When the Chinese side sits down to meet with the almost-entirely non-military Defense Delegation from India, it will be headed by General Xiaotian Ma, Deputy Chief of General Staff of the PLA, and will comprise of military officers. Such a disconnect itself creates problems of perception and communication between the two sides, something not seen in the case of PRC defense dialogues with Pakistan, where uniformed personnel conduct the meeting from both sides of the table. The Chinese are unable to understand how and why the Indian side always conducts technical discussions with generalists. The same civil service officer ( who may hold an MA in Hindi Literature) may 
lead the Indian delegation on Climate Change at an international conference one year, before chairing the Indian team in WTO negotiations the next year, and in Defense the year after. If India is still progressing reasonably in spite of such a dysfunctional system, one that has no space for expertise even in complicated fields of governance, it is entirely due to the mercy of the Almighty.

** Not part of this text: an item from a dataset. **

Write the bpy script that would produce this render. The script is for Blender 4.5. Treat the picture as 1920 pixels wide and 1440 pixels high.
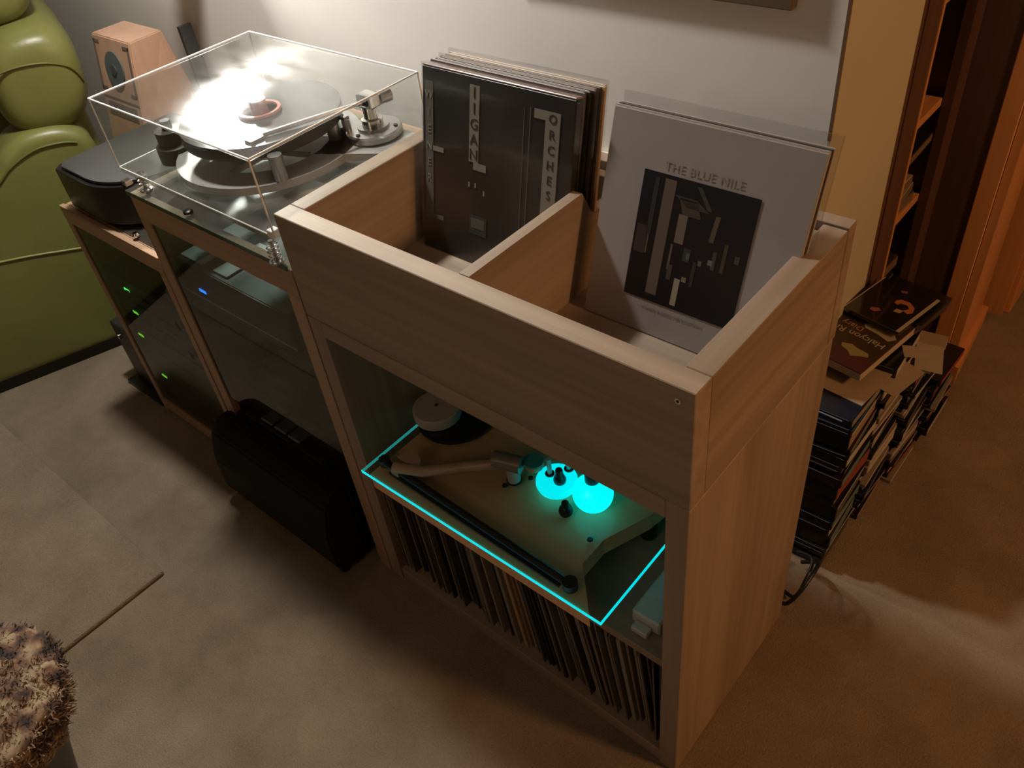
import bpy, bmesh, math, random
from mathutils import Vector, Matrix
random.seed(7)
C = bpy.context.scene.collection
for o in list(bpy.data.objects): bpy.data.objects.remove(o)
PI = math.pi

# ---------------- camera (fitted to the photograph) ----------------
cam_d = bpy.data.cameras.new('camera'); cam = bpy.data.objects.new('camera', cam_d); C.objects.link(cam)
yaw, pitch, roll = -0.7941, 0.7229, -0.1407
fw = Vector((math.sin(yaw)*math.cos(pitch), math.cos(yaw)*math.cos(pitch), -math.sin(pitch)))
r0 = Vector((math.cos(yaw), -math.sin(yaw), 0)); u0 = r0.cross(fw)
rr = r0*math.cos(roll) + u0*math.sin(roll); uu = -r0*math.sin(roll) + u0*math.cos(roll)
M = Matrix(((rr.x, uu.x, -fw.x), (rr.y, uu.y, -fw.y), (rr.z, uu.z, -fw.z))).to_4x4()
M.translation = Vector((0.3278, -0.5982, 1.5772))
cam.matrix_world = M
cam_d.sensor_fit = 'HORIZONTAL'; cam_d.sensor_width = 36; cam_d.lens = 36*1561.4/1920
cam_d.clip_start = 0.02
bpy.context.scene.camera = cam

# ---------------- world, lights, exposure ----------------
vs = bpy.context.scene.view_settings
vs.view_transform = 'Standard'; vs.look = 'None'; vs.gamma = 1; vs.use_curve_mapping = False
vs.exposure = 0.22
w = bpy.data.worlds.new('world'); bpy.context.scene.world = w; w.use_nodes = True
w.node_tree.nodes['Background'].inputs[0].default_value = (0.9, 0.75, 0.6, 1)
w.node_tree.nodes['Background'].inputs[1].default_value = 0.004

def area(name, loc, target, size, power, col, spread=None):
    d = bpy.data.lights.new(name, 'AREA'); d.shape = 'DISK'; d.size = size; d.energy = power; d.color = col
    if spread: d.spread = spread
    o = bpy.data.objects.new(name, d); C.objects.link(o); o.location = loc
    o.rotation_euler = (Vector(target)-Vector(loc)).to_track_quat('-Z', 'Y').to_euler()
    return o
KEY = (-1.38, 0.25, 2.16)
area('key_light', KEY, (-1.2, 0.1, 0), 0.15, 22, (1.0, 0.945, 0.87))
area('warm_light', (2.1, 0.55, 2.1), (0.1, 0.5, 0.2), 0.3, 21, (1.0, 0.47, 0.185))
area('camera_side_fill', (-0.2, -2.4, 2.05), (-0.5, 0.2, 0.4), 0.8, 3.8, (1.0, 0.66, 0.42))  # added warm fill from the camera side, placed to reach the shelf

# ---------------- materials ----------------
def newmat(name):
    m = bpy.data.materials.new(name); m.use_nodes = True
    nt = m.node_tree; b = nt.nodes['Principled BSDF']
    return m, nt, b
def N(nt, t, **k):
    n = nt.nodes.new(t)
    for a, v in k.items(): setattr(n, a, v)
    return n
def mat(name, col, rough=0.5, metal=0, noise=0.0, nscale=30, bump=0.0, bscale=200, spec=0.5, coat=0, emis=None, estr=0):
    m, nt, b = newmat(name)
    b.inputs['Base Color'].default_value = (*col, 1); b.inputs['Roughness'].default_value = rough
    b.inputs['Metallic'].default_value = metal; b.inputs['Specular IOR Level'].default_value = spec
    b.inputs['Coat Weight'].default_value = coat
    if emis: b.inputs['Emission Color'].default_value = (*emis, 1); b.inputs['Emission Strength'].default_value = estr
    tc = N(nt, 'ShaderNodeTexCoord')
    nz = N(nt, 'ShaderNodeTexNoise'); nz.inputs['Scale'].default_value = nscale; nz.inputs['Detail'].default_value = 4
    nt.links.new(tc.outputs['Object'], nz.inputs['Vector'])
    mr = N(nt, 'ShaderNodeMapRange'); mr.inputs[1].default_value = .3; mr.inputs[2].default_value = .7
    a = max(noise, .04)
    mr.inputs[3].default_value = 1-a; mr.inputs[4].default_value = 1+a*.6
    nt.links.new(nz.outputs['Fac'], mr.inputs[0])
    mx = N(nt, 'ShaderNodeVectorMath', operation='SCALE'); mx.inputs[0].default_value = col
    nt.links.new(mr.outputs[0], mx.inputs['Scale']); nt.links.new(mx.outputs[0], b.inputs['Base Color'])
    if bump:
        n2 = N(nt, 'ShaderNodeTexNoise'); n2.inputs['Scale'].default_value = bscale; n2.inputs['Detail'].default_value = 5
        nt.links.new(tc.outputs['Object'], n2.inputs['Vector'])
        bp = N(nt, 'ShaderNodeBump'); bp.inputs['Strength'].default_value = bump; bp.inputs['Distance'].default_value = .004
        nt.links.new(n2.outputs['Fac'], bp.inputs['Height']); nt.links.new(bp.outputs[0], b.inputs['Normal'])
    return m
def wood(name, dark, light, axis, rough=0.5, scale=1.0):
    m, nt, b = newmat(name)
    tc = N(nt, 'ShaderNodeTexCoord'); mp = N(nt, 'ShaderNodeMapping')
    s = [38*scale]*3; s[axis] = 1.6*scale; mp.inputs['Scale'].default_value = s
    nt.links.new(tc.outputs['Object'], mp.inputs['Vector'])
    n1 = N(nt, 'ShaderNodeTexNoise'); n1.inputs['Scale'].default_value = 1; n1.inputs['Detail'].default_value = 7; n1.inputs['Roughness'].default_value = .6
    nt.links.new(mp.outputs[0], n1.inputs['Vector'])
    mp2 = N(nt, 'ShaderNodeMapping'); s2 = [7*scale]*3; s2[axis] = .7*scale; mp2.inputs['Scale'].default_value = s2
    nt.links.new(tc.outputs['Object'], mp2.inputs['Vector'])
    n2 = N(nt, 'ShaderNodeTexNoise'); n2.inputs['Scale'].default_value = 1; n2.inputs['Detail'].default_value = 2
    nt.links.new(mp2.outputs[0], n2.inputs['Vector'])
    ad = N(nt, 'ShaderNodeMath', operation='MULTIPLY_ADD'); ad.inputs[1].default_value = .55
    nt.links.new(n1.outputs['Fac'], ad.inputs[0])
    ml = N(nt, 'ShaderNodeMath', operation='MULTIPLY'); ml.inputs[1].default_value = .45
    nt.links.new(n2.outputs['Fac'], ml.inputs[0]); nt.links.new(ml.outputs[0], ad.inputs[2])
    cr = N(nt, 'ShaderNodeValToRGB'); cr.color_ramp.elements[0].position = .36; cr.color_ramp.elements[1].position = .62
    cr.color_ramp.elements[0].color = (*dark, 1); cr.color_ramp.elements[1].color = (*light, 1)
    nt.links.new(ad.outputs[0], cr.inputs[0]); nt.links.new(cr.outputs[0], b.inputs['Base Color'])
    b.inputs['Roughness'].default_value = rough
    bp = N(nt, 'ShaderNodeBump'); bp.inputs['Strength'].default_value = .12; bp.inputs['Distance'].default_value = .001
    nt.links.new(n1.outputs['Fac'], bp.inputs['Height']); nt.links.new(bp.outputs[0], b.inputs['Normal'])
    return m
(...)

India and China are too big for each other to neglect. Thus far, the PLA has been hesitant to establish closer ties to its Indian counterpart, for fear of annoying its old friends in Pakistan. Unlike the US, which has made no secret of its eagerness to develop close strategic ties with India, thus far China has openly adopted a policy that places Pakistan well above India in strategic weight, although for the record Chinese Communist Party (CCP) spokespersons say that they are pursuing a policy that gives equal weight to both. The CCP and the PLA have not followed the US in constantly asking Pakistan to “respect the security needs of India”. Clearly, he Chinese leadership believes that Islamabad is far more valuable as a partner than Delhi, trade and other factors notwithstanding.